DATA SHOWN.
========================================
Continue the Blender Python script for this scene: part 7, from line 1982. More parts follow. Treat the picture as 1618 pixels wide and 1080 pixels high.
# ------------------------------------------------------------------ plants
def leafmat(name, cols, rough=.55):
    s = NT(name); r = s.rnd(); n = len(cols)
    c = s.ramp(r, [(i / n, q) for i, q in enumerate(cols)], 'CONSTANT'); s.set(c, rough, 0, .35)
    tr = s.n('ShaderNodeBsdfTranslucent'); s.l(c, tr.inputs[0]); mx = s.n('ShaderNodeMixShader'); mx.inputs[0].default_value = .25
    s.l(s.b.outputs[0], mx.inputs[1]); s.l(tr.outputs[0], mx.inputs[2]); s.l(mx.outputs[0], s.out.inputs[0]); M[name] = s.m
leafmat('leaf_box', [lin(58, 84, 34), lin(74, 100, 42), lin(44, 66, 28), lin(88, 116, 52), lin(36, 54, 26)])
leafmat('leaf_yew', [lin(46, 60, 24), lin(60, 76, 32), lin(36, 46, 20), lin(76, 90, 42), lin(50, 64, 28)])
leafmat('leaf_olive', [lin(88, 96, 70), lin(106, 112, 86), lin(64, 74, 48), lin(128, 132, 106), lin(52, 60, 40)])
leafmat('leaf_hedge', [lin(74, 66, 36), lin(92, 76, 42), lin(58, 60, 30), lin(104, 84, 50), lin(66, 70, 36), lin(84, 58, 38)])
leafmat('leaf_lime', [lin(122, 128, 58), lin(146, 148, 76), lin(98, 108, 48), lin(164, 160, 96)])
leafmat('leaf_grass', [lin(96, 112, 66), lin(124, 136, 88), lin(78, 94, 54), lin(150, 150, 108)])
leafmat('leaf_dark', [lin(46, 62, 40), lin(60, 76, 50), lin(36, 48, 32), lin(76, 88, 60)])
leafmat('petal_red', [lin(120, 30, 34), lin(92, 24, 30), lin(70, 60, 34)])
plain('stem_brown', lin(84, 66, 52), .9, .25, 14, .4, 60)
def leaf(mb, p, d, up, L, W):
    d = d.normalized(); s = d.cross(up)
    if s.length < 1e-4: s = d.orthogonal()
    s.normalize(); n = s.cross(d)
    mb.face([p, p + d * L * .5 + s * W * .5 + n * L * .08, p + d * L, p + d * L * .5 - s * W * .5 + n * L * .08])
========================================
WHAT THIS TASK INVOLVES. Copy every line verbatim.

SOLUTION TO THE EXERCISE.
Continue the Blender Python script for this scene: part 7, from line 1982. More parts follow. Treat the picture as 1618 pixels wide and 1080 pixels high.
# ------------------------------------------------------------------ plants
def leafmat(name, cols, rough=.55):
    s = NT(name); r = s.rnd(); n = len(cols)
    c = s.ramp(r, [(i / n, q) for i, q in enumerate(cols)], 'CONSTANT'); s.set(c, rough, 0, .35)
    tr = s.n('ShaderNodeBsdfTranslucent'); s.l(c, tr.inputs[0]); mx = s.n('ShaderNodeMixShader'); mx.inputs[0].default_value = .25
    s.l(s.b.outputs[0], mx.inputs[1]); s.l(tr.outputs[0], mx.inputs[2]); s.l(mx.outputs[0], s.out.inputs[0]); M[name] = s.m
leafmat('leaf_box', [lin(58, 84, 34), lin(74, 100, 42), lin(44, 66, 28), lin(88, 116, 52), lin(36, 54, 26)])
leafmat('leaf_yew', [lin(46, 60, 24), lin(60, 76, 32), lin(36, 46, 20), lin(76, 90, 42), lin(50, 64, 28)])
leafmat('leaf_olive', [lin(88, 96, 70), lin(106, 112, 86), lin(64, 74, 48), lin(128, 132, 106), lin(52, 60, 40)])
leafmat('leaf_hedge', [lin(74, 66, 36), lin(92, 76, 42), lin(58, 60, 30), lin(104, 84, 50), lin(66, 70, 36), lin(84, 58, 38)])
leafmat('leaf_lime', [lin(122, 128, 58), lin(146, 148, 76), lin(98, 108, 48), lin(164, 160, 96)])
leafmat('leaf_grass', [lin(96, 112, 66), lin(124, 136, 88), lin(78, 94, 54), lin(150, 150, 108)])
leafmat('leaf_dark', [lin(46, 62, 40), lin(60, 76, 50), lin(36, 48, 32), lin(76, 88, 60)])
leafmat('petal_red', [lin(120, 30, 34), lin(92, 24, 30), lin(70, 60, 34)])
plain('stem_brown', lin(84, 66, 52), .9, .25, 14, .4, 60)
def leaf(mb, p, d, up, L, W):
    d = d.normalized(); s = d.cross(up)
    if s.length < 1e-4: s = d.orthogonal()
    s.normalize(); n = s.cross(d)
    mb.face([p, p + d * L * .5 + s * W * .5 + n * L * .08, p + d * L, p + d * L * .5 - s * W * .5 + n * L * .08])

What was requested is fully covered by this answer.